Colombia’s Uribe Gains Access, Loses Credibility

Colombia’s Uribe Gains Access, Loses Credibility

BOGOTÁ, Colombia -- Barack Obama's election as U.S. president last November signaled a defeat not only for his Republican opponent, Sen. John McCain, but also for the outgoing Bush administration's strongest hemispheric ally, Colombian President Álvaro Uribe.

When George W. Bush left office, Uribe lost his strongest ally for the U.S.-Colombia Free Trade Agreement, whose ratification is one of Uribe's key foreign policy goals. Uribe will now travel to Washington next Monday, June 29, to try to wrench a firm commitment from President Obama to push the deal through a hostile Congress. But Colombia's continued human rights violations and an increasingly complicated constitutional bid for re-election promise to undermine Uribe's credibility.

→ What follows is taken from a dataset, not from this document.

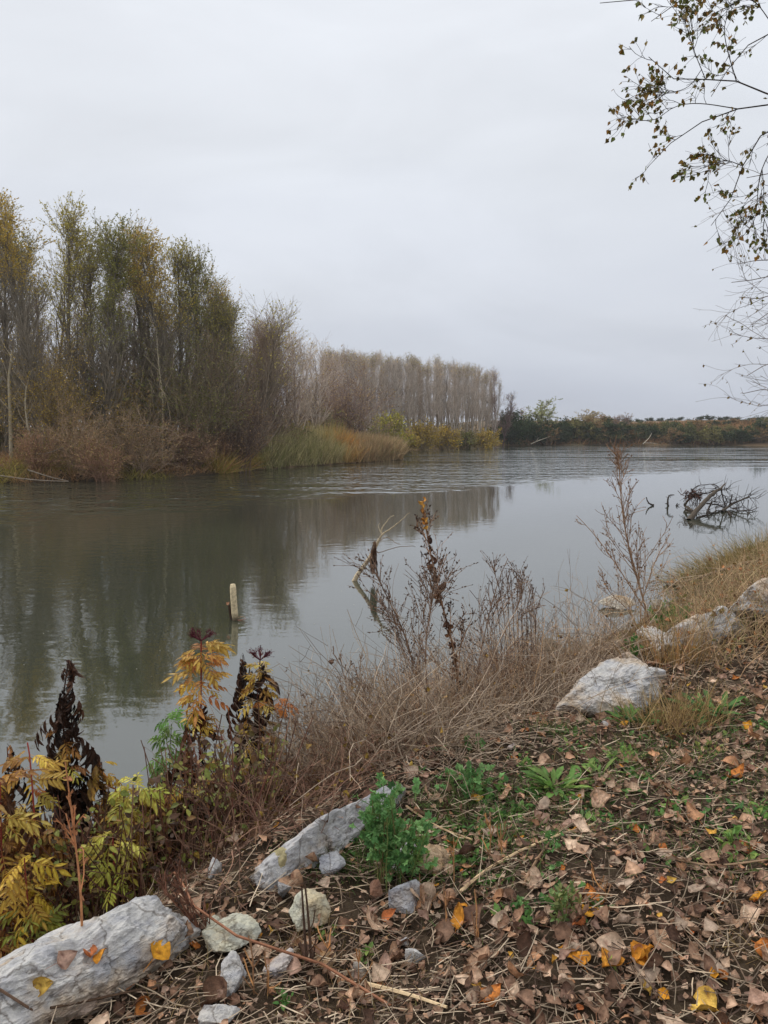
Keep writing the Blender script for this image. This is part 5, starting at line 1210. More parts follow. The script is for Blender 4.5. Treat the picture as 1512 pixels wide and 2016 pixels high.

Obama has warmed up to Uribe since his days on the campaign trail, when he characterized the U.S.-Colombia FTA as "a mockery of the very labor protections that we have insisted be included in these kinds of agreements." Overshadowed by the coverage of Obama's historic handshake with Venezuelan President Hugo Chávez at the Summit of the Americas last April was the fact that Uribe sat next to Obama at the summit's heads-of-state lunch.